Fix and Flip Profit Calculator
Estimate net profit on a flip — purchase price, repairs, holding costs, and resale minus all costs. Includes 70% rule benchmark.
What is Fix and Flip Profit Calculator?
The fix and flip calculator estimates net profit on a real-estate flip. It includes purchase, rehab, holding costs (carrying the property while renovating), financing, and selling costs — and compares against the 70% rule benchmark used by experienced flippers.
Formula
Net profit = ARV − purchase − rehab − holding − financing − selling costs
70% rule: max purchase = (ARV × 0.70) − rehab. Conservative buy threshold to leave room for surprises.
Worked example
$350k ARV, $200k purchase, $50k rehab, 6 months holding × $500, $6k financing, 8% selling:
- Total costs: $200k + $50k + $3k + $6k + $28k = $287k
- Net profit: $63,000
- Cash in: $259k → ROI 24.3%
- 70% rule max purchase: $245k → passes (you paid $200k)
How to use this calculator
- Enter ARV (after-repair value) — what comparable renovated properties sell for.

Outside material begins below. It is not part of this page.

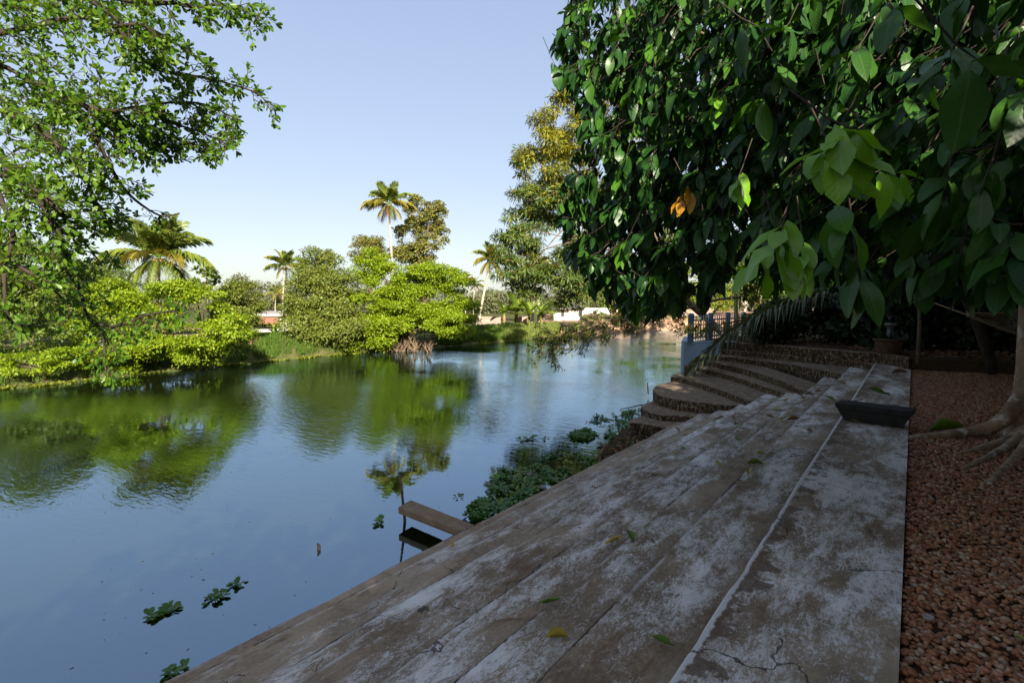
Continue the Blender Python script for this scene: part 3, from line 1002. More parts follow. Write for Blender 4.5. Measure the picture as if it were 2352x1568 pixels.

- Purchase price and rehab budget.
- Estimate holding period — most flips run 4-8 months from close to sale.
- Monthly holding: taxes + insurance + utilities + minor maintenance.
- Financing cost: hard-money loan interest, points, or cash deployment cost.
- Selling costs: 6% commission + 2% closing typical = 8%.
Frequently asked questions
What's the 70% rule?
Don't pay more than 70% of ARV minus rehab costs. Leaves a 30% buffer for selling costs, holding costs, and profit. Conservative — many experienced flippers use 75-80% in hot markets.
Why include selling costs?
They're real money. 6% Realtor commission + 2% closing concessions = 8% of ARV gone. On a $350k flip that's $28,000 — not optional.
Hard money cost?
Hard-money lenders charge 9-15% interest plus 2-4 points on origination. A 6-month $200k loan at 12% with 3 points: $14k+ in financing. Factor accurately.
What about taxes on profit?
Flips are typically taxed as ordinary income (short-term capital gains rates) — 22-37% federal plus state. Plan tax reserves carefully; a $60k pre-tax profit can become $40k after-tax.